A. P. STOWITTS (1); (1) Krones Inc., Franklin, WI, U.S.A.


Consumers want more beer styles, flavors, and experiences than ever before. The brewing industry is more dynamic and competitive than ever. Yet, the packaging materials used for our products are just “reduced and reused” versions of what has been used for decades. Utilizing a scalable self-manufacture approach to your packaging requirements could be a game-changer for profitability and flexibility. PET bottles for single- and multi-serve beer packaging will unlock an influx of technology and control. The production facility doesn’t have to stock warehouses full of empty containers, creating a nearly on-demand, yet comparatively flexible, production stream, plus no shipping of your packages filled with air. Your bottle can be easily changed to freshen up the marketing or customize the image. Marketing is a huge part of the beer industry, and PET can make the difference. The carbon footprint of each beer is lowered by reducing the energy needed to produce and recycle the package (glass and aluminum)—not to mention huge savings in shipping compared to glass due to the significant reduction in weight. In regard specifically to multi-serve and keg systems, the potential of switching to PET has been widely discussed recently, and the benefits not yet fully realized. A new market is approaching, and you can steer it and benefit from it, or let it happen to you.

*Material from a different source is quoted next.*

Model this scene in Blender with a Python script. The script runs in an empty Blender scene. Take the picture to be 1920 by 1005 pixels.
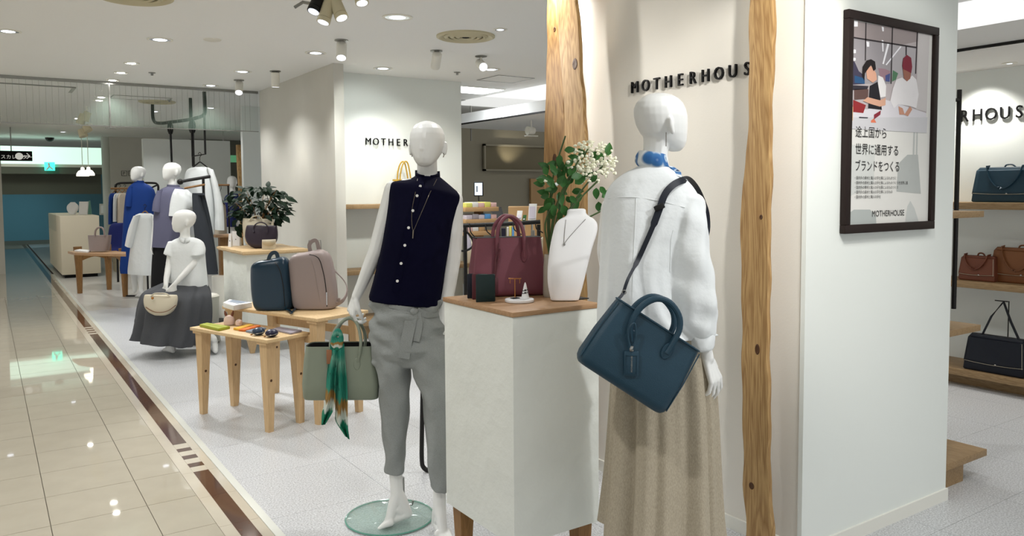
import bpy, bmesh, math, random
from mathutils import Vector as V, Matrix
from mathutils.bvhtree import BVHTree
random.seed(7)
sc = bpy.context.scene
COL = sc.collection
PI = math.pi

# ---------------------------------------------------------------- camera
# world axes: X across the aisle to the right, Y down the aisle, Z up, in metres
F, CX, CY, H = 1470.0, 960.0, 444.0, 1.5
RIGHT = V((0.829786, -0.558046, -0.006279)); UP = V((0.037502, 0.044531, 0.998304)); BACK = V((-0.55682, -0.828614, 0.057879))
cam = bpy.data.cameras.new('camera'); camo = bpy.data.objects.new('camera', cam); COL.objects.link(camo)
cam.sensor_width = 36.0; cam.lens = 36.0 * F / 1920.0
cam.shift_y = -(502.5 - CY) / 1920.0
cam.clip_start = 0.05; cam.clip_end = 200
_m = Matrix((RIGHT, UP, BACK)).transposed().to_4x4(); _m.translation = V((0, 0, H))
camo.matrix_world = _m
sc.camera = camo

# ---------------------------------------------------------------- world, exposure
sc.view_settings.view_transform = 'Standard'; sc.view_settings.look = 'None'
sc.view_settings.gamma = 1.0; sc.view_settings.use_curve_mapping = False
sc.view_settings.exposure = 0.84
w = bpy.data.worlds.new('world'); sc.world = w; w.use_nodes = True
w.node_tree.nodes['Background'].inputs[0].default_value = (1.0, 0.99, 0.97, 1)
w.node_tree.nodes['Background'].inputs[1].default_value = 0.6
sc.cycles.caustics_reflective = False; sc.cycles.caustics_refractive = False
sc.cycles.sample_clamp_indirect = 4.0; sc.cycles.max_bounces = 10; sc.cycles.diffuse_bounces = 4
sc.cycles.blur_glossy = 0.6

def spot(name, loc, target, watt, angle=80, blend=0.6, col=(1, 0.99, 0.97), r=0.05):
    l = bpy.data.lights.new(name, 'SPOT'); l.energy = watt; l.color = col; l.shadow_soft_size = r
    l.spot_size = math.radians(angle); l.spot_blend = blend
    o = bpy.data.objects.new(name, l); COL.objects.link(o); o.location = loc
    o.rotation_euler = (V(target) - V(loc)).to_track_quat('-Z', 'Y').to_euler()
    return o

# ---------------------------------------------------------------- measuring helpers
def ray(x, y): return RIGHT * ((x - CX) / F) + UP * ((CY - y) / F) - BACK
def at(x, y, D): return V((0, 0, H)) + ray(x, y) * D          # a point at distance D in front of the viewpoint
def onz(x, y, z=0.0):                                          # a point on the level plane of height z
    d = ray(x, y); return V((0, 0, H)) + d * ((z - H) / d.z)
def onx(x, y, X):
    d = ray(x, y); return V((0, 0, H)) + d * (X / d.x)
def ony(x, y, Y):
    d = ray(x, y); return V((0, 0, H)) + d * (Y / d.y)
def dep(p): return -(BACK.dot(V(p) - V((0, 0, H))))
HR = V((RIGHT.x, RIGHT.y, 0)).normalized()                     # level directions: to the right of the view, away from it
HF = V((-BACK.x, -BACK.y, 0)).normalized()
ZU = V((0, 0, 1))

# ---------------------------------------------------------------- mesh helpers
class MB:
    def __init__(s): s.v = []; s.f = []; s.M = Matrix.Identity(4)
    def add(s, vs, fs):
        b = len(s.v); s.v += [s.M @ V(p) for p in vs]; s.f += [[i + b for i in f] for f in fs]; return s
    def box(s, lo, hi):
        (a, b, c), (d, e, f) = lo, hi
        return s.add([(a,b,c),(d,b,c),(d,e,c),(a,e,c),(a,b,f),(d,b,f),(d,e,f),(a,e,f)],
                     [(0,3,2,1),(4,5,6,7),(0,1,5,4),(1,2,6,5),(2,3,7,6),(3,0,4,7)])
    def rbox(s, lo, hi, r=0.005, seg=2):
        bm = bmesh.new(); bmesh.ops.create_cube(bm, size=1)
        lo = V(lo); hi = V(hi); c = (lo + hi) / 2; d = hi - lo
        for v in bm.verts: v.co = V((v.co.x * d.x, v.co.y * d.y, v.co.z * d.z)) + c
        bmesh.ops.bevel(bm, geom=bm.edges[:], offset=min(r, min(d) * 0.49), segments=seg, affect='EDGES', profile=0.5)
        return s.bm(bm)
    def bm(s, bm):
        bm.verts.index_update()
        s.add([v.co.copy() for v in bm.verts], [[v.index for v in f.verts] for f in bm.faces]); bm.free(); return s
    def loft(s, rings, cap0=True, cap1=True, closed=False):
        n = len(rings[0]); vs = [p for r in rings for p in r]; fs = []
        m = len(rings)
        for i in range(m if closed else m - 1):
            j = (i + 1) % m
            for k in range(n):
                q = (k + 1) % n
                fs.append((i*n+k, i*n+q, j*n+q, j*n+k))
        if not closed:
            if cap0: fs.append(tuple(range(n))[::-1])
            if cap1: fs.append(tuple((m-1)*n + k for k in range(n)))
        return s.add(vs, fs)
    def sweep(s, pts, section, cap=True, closed=False, normal=None, scale=None):
        # section: list of (a, b) in the cross plane; a runs along 'side', b along the normal
        pts = [V(p) for p in pts]; n = len(pts); rings = []; up = None
        for i in range(n):
            t = (pts[(i+1) % n] - pts[i-1]) if closed else (pts[min(i+1, n-1)] - pts[max(i-1, 0)])
            t = t.normalized() if t.length > 1e-9 else V((0, 0, 1))
            if normal is not None:
                nn = normal[i] if isinstance(normal, list) else normal
                up = (nn - t * nn.dot(t)); up = up.normalized() if up.length > 1e-6 else t.orthogonal()
            elif up is None: up = t.orthogonal().normalized()
            else:
                up = up - t * up.dot(t); up = up.normalized() if up.length > 1e-6 else t.orthogonal().normalized()
            sd = t.cross(up); k = 1 if scale is None else scale[i]
            rings.append([pts[i] + sd * (a * k) + up * (b * k) for a, b in section])
        return s.loft(rings, cap, cap, closed)
    def tube(s, pts, r, n=8, cap=True, closed=False):
        sec = [(math.cos(2*PI*k/n), math.sin(2*PI*k/n)) for k in range(n)]
        sca = list(r) if isinstance(r, (list, tuple)) else [r] * len(pts)
        return s.sweep(pts, sec, cap, closed, None, sca)
    def strap(s, pts, wd, th, normal, scale=None, closed=False):
        a, b = wd / 2, th / 2
        return s.sweep(pts, [(-a,-b),(a,-b),(a,b),(-a,b)], True, closed, normal, scale)
    def cyl(s, p0, p1, r0, r1=None, n=16): return s.tube([p0, p1], [r0, r0 if r1 is None else r1], n)
    def lathe(s, prof, c=(0, 0, 0), n=24, cap=True):
        c = V(c)
        return s.loft([[c + V((r*math.cos(2*PI*k/n), r*math.sin(2*PI*k/n), z)) for k in range(n)] for r, z in prof], cap, cap)
    def ball(s, c, r, n=14, m=8):
        c = V(c); rr = r if isinstance(r, (tuple, list)) else (r, r, r); rings = []
        for i in range(m + 1):
            a = PI * (0.02 + 0.96 * i / m); q = math.sin(a); z = -math.cos(a)
            rings.append([c + V((rr[0]*q*math.cos(2*PI*k/n), rr[1]*q*math.sin(2*PI*k/n), rr[2]*z)) for k in range(n)])
        return s.loft(rings)
    def chain(s, pr, n=12):                                      # closed balls and cones: limbs for the remesh
        for p, r in pr: s.ball(p, r, n, 8)
        for (p, r), (q, t) in zip(pr, pr[1:]):
            if (V(q) - V(p)).length > 1e-5: s.tube([p, q], [r, t], n)
        return s
    def prism(s, poly, t, bev=0.0):                              # poly in local x,z ; thickness along y (0..t)
        bm = bmesh.new(); a = [bm.verts.new((x, 0, z)) for x, z in poly]; bm.faces.new(a)
        r = bmesh.ops.extrude_face_region(bm, geom=bm.faces[:])
        for e in r['geom']:
            if isinstance(e, bmesh.types.BMVert): e.co.y += t
        bmesh.ops.recalc_face_normals(bm, faces=bm.faces[:])
        if bev: bmesh.ops.bevel(bm, geom=[e for e in bm.edges], offset=bev, segments=2, affect='EDGES')
        return s.bm(bm)
    def build(s, name, m, parent=None, smooth=35, loc=None, recalc=True):
        if loc is None:
            if parent is not None: loc = ROOTLOC.get(parent.name, V((0, 0, 0)))
            else:
                xs = [p.x for p in s.v]; ys = [p.y for p in s.v]; zs = [p.z for p in s.v]
                loc = V(((min(xs)+max(xs))/2, (min(ys)+max(ys))/2, min(zs)))
        loc = V(loc)
        me = bpy.data.meshes.new(name); me.from_pydata([p - loc for p in s.v], [], s.f)
        if recalc:
            bm = bmesh.new(); bm.from_mesh(me); bmesh.ops.recalc_face_normals(bm, faces=bm.faces[:]); bm.to_mesh(me); bm.free()
        me.update()
        if smooth:
            me.shade_smooth(); me.set_sharp_from_angle(angle=math.radians(smooth))
        me.materials.append(MT[m] if isinstance(m, str) else m)
        return link(name, me, parent, loc)
ROOTLOC = {}
def link(name, me, parent, loc):
    o = bpy.data.objects.new(name, me); COL.objects.link(o)
    if parent is not None:
        o.parent = parent; ROOTLOC[o.name] = ROOTLOC.get(parent.name, V((0, 0, 0)))
        o.location = V(loc) - ROOTLOC.get(parent.name, V((0, 0, 0)))
        ROOTLOC[o.name] = V(loc)
    else:
        o.location = loc; ROOTLOC[o.name] = V(loc)
    return o
def tag(o, label=None, cat=None, group=None, kind=None):
    if label: o['label'] = label
    if cat: o['category'] = cat
    if group: o['group'] = group
    if kind: o['kind'] = kind
    return o
def thing(name, loc, label, cat, group=None):
    o = bpy.data.objects.new(name, None); COL.objects.link(o); o.location = loc; o.empty_display_size = 0.1
    ROOTLOC[o.name] = V(loc)
    return tag(o, label, cat, group)
def struct(o): o['kind'] = 'structure'; return o
def dup(o, off, label=None, parent=None):
    c = o.copy(); COL.objects.link(c)
    if parent is None: c.location = o.location + V(off)
    else: c.parent = parent; c.location = o.location
    if label: c['label'] = label
    for ch in list(o.children):
        d = ch.copy(); COL.objects.link(d); d.parent = c
        for g in list(ch.children):
            e = g.copy(); COL.objects.link(e); e.parent = d
    return c
def organic(mb, name, m, parent, voxel=0.006, it=6, loc=None):
    o = mb.build(name, m, parent, smooth=0, recalc=True)
    md = o.modifiers.new('r', 'REMESH'); md.mode = 'VOXEL'; md.voxel_size = voxel; md.use_smooth_shade = True
    if it: sm = o.modifiers.new('s', 'SMOOTH'); sm.factor = 0.5; sm.iterations = it
    dg = bpy.context.evaluated_depsgraph_get(); me = bpy.data.meshes.new_from_object(o.evaluated_get(dg))
    o.modifiers.clear(); old = o.data; o.data = me; bpy.data.meshes.remove(old); me.name = name
    me.shade_smooth()
    if not me.materials: me.materials.append(MT[m])
    return o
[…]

Adam Stowitts is currently the product manager for blowmolding with Krones Inc. in Milwaukee, WI. In this role, he has lead responsibility for technical sales of new blowmolder technology and blow-fill blocked equipment. Following his mechanical engineering degree from the University of Wisconsin-Stout, he has been in the packaging R&D and equipment field for 12 years, starting with Ball Packaging and now Krones Inc. During that time he also earned his MBA from the University of Phoenix, with a concentration in technology management, and was awarded four separate utility patents for bottle design. With expertise in plastics and working across many beverage industry segments, while focused on engineering, manufacturing, field service, training, marketing, and sales, his approach reflects this cross-sector background with broad responsibilities.